Work to complete: Return, unaltered, every line from the beginning of the material below up to and including the one with "PI = math.pi".

Information shown:
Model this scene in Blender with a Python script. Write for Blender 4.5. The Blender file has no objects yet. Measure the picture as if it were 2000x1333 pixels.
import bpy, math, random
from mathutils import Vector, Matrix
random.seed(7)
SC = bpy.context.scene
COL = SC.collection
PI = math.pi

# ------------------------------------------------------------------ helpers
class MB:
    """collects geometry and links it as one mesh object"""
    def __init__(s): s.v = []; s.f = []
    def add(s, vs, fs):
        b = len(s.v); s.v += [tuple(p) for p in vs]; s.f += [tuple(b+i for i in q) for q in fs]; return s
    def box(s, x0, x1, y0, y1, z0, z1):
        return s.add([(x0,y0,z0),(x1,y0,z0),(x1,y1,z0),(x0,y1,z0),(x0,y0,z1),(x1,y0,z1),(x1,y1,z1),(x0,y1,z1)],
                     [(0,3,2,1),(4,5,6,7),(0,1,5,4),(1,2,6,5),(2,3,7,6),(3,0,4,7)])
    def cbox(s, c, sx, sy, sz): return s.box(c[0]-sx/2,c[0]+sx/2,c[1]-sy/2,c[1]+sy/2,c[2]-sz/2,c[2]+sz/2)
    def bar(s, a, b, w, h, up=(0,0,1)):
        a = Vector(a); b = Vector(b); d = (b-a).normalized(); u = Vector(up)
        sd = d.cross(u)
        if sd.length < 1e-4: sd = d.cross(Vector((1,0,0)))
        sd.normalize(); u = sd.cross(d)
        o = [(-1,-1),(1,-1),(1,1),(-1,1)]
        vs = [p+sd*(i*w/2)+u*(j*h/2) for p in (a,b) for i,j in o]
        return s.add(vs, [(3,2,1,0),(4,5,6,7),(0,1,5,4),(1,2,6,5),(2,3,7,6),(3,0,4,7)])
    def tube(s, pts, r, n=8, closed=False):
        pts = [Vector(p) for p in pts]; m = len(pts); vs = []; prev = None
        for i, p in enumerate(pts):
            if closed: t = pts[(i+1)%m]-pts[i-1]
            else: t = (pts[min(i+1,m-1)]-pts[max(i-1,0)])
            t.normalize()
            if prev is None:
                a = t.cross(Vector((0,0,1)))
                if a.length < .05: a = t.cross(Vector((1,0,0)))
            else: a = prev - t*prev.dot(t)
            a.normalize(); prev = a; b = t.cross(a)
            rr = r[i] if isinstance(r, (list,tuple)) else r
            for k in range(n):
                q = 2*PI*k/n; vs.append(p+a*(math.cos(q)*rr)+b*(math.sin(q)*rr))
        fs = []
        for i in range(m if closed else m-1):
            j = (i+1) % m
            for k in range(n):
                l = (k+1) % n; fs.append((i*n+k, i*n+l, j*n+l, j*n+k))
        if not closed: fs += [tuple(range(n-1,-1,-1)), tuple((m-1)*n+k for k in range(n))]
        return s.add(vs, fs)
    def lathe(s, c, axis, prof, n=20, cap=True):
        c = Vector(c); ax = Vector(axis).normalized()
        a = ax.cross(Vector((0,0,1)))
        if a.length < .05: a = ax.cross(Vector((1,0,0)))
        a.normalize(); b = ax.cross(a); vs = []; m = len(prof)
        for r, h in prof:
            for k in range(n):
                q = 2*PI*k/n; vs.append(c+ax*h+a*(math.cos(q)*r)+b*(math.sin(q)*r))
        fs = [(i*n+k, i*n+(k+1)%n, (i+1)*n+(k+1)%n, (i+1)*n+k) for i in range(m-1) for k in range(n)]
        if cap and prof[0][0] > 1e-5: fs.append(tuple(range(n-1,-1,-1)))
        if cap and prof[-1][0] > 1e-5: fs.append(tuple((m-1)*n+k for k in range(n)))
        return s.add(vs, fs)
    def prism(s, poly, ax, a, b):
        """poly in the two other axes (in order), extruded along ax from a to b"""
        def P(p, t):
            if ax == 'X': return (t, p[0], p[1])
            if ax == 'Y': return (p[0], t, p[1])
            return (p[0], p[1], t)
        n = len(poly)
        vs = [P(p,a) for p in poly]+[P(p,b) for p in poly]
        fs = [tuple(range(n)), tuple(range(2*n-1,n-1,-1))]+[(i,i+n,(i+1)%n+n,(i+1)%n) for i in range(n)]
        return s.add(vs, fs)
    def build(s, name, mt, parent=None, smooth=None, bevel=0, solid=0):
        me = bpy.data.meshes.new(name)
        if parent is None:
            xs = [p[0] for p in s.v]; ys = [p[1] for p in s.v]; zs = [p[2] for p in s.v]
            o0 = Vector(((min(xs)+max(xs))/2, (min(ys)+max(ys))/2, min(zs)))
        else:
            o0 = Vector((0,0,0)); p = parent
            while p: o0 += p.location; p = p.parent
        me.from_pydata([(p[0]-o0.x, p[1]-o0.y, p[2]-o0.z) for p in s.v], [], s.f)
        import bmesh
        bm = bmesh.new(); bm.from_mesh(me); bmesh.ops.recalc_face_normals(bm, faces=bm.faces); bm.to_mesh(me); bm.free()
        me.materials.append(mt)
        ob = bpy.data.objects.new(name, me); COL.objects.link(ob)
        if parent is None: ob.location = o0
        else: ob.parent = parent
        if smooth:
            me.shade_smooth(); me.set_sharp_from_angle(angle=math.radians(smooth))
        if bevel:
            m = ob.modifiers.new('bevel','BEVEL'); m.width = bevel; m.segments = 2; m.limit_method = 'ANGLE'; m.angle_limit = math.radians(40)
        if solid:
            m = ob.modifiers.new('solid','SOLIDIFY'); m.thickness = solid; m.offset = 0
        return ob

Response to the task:
Model this scene in Blender with a Python script. Write for Blender 4.5. The Blender file has no objects yet. Measure the picture as if it were 2000x1333 pixels.
import bpy, math, random
from mathutils import Vector, Matrix
random.seed(7)
SC = bpy.context.scene
COL = SC.collection
PI = math.pi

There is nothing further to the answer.